ALGIERS, Algeria (AP) - Al-Qaida's North African offshoot claimed it killed or injured 60 security personnel this month in Algeria, but denied that it also targeted civilians and suffered heavy losses inflicted by government forces.
The statement by al-Qaida in Islamic North Africa diverged sharply from accounts given by Algerian authorities about violence in April, a month in which President Abdelaziz Bouteflika was re-elected in a vote marred by six terrorist attacks.
The statement's authenticity could not be independently verified. It was posted this week on Web sites frequently used by al-Qaida militants and carried Thursday by the U.S.-based SITE intelligence group, which monitors extremist messages.
Algerian authorities reported scattered attacks but not such a high death toll among security forces. Officials made no comment on the latest militant statement.
Algeria's al-Qaida-linked militants claimed to have killed more than two dozen army soldiers or police officers and injured about twice as many during 31 operations this month _ including roadside bombings, fake checkpoints and ambushes, along with a raid on a police station and a large gunbattle with the army.
The militants' claims appeared not to include the six terrorist attacks targeting polling stations or electoral workers that Interior Minister Noureddine Yazid Zerhouni reported during the election, or several other bombings and ambushes that security officials and local media reported this month.
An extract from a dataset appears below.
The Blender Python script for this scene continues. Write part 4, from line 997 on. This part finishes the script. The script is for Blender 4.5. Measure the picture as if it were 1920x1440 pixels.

The militants also denied some government and media reports that they had suffered casualties and arrests in recent weeks.

The group made no comment on an alleged al-Qaida video posted on the Internet earlier this month that showed boys aged around 11 toting heavy weapons and purportedly enrolled in militant camps to train as suicide fighters. It did not comment further on its earlier statement that it could kill a British tourist kidnapped in the Sahara Desert unless Abu Qatada, a radical cleric jailed in Britain, is released.
The North African al-Qaida affiliate officially merged with Osama bin Laden's terrorist network in 2006. The group is a resurgent version of an Islamist faction that was among extremists battling Algerian security forces during the 1990s. The violence killed up to an estimated 200,000 people in a decade before largely receding.
Bouteflika repeatedly hinted during his re-election campaign that he could offer a blanket amnesty if all militants renounced violence.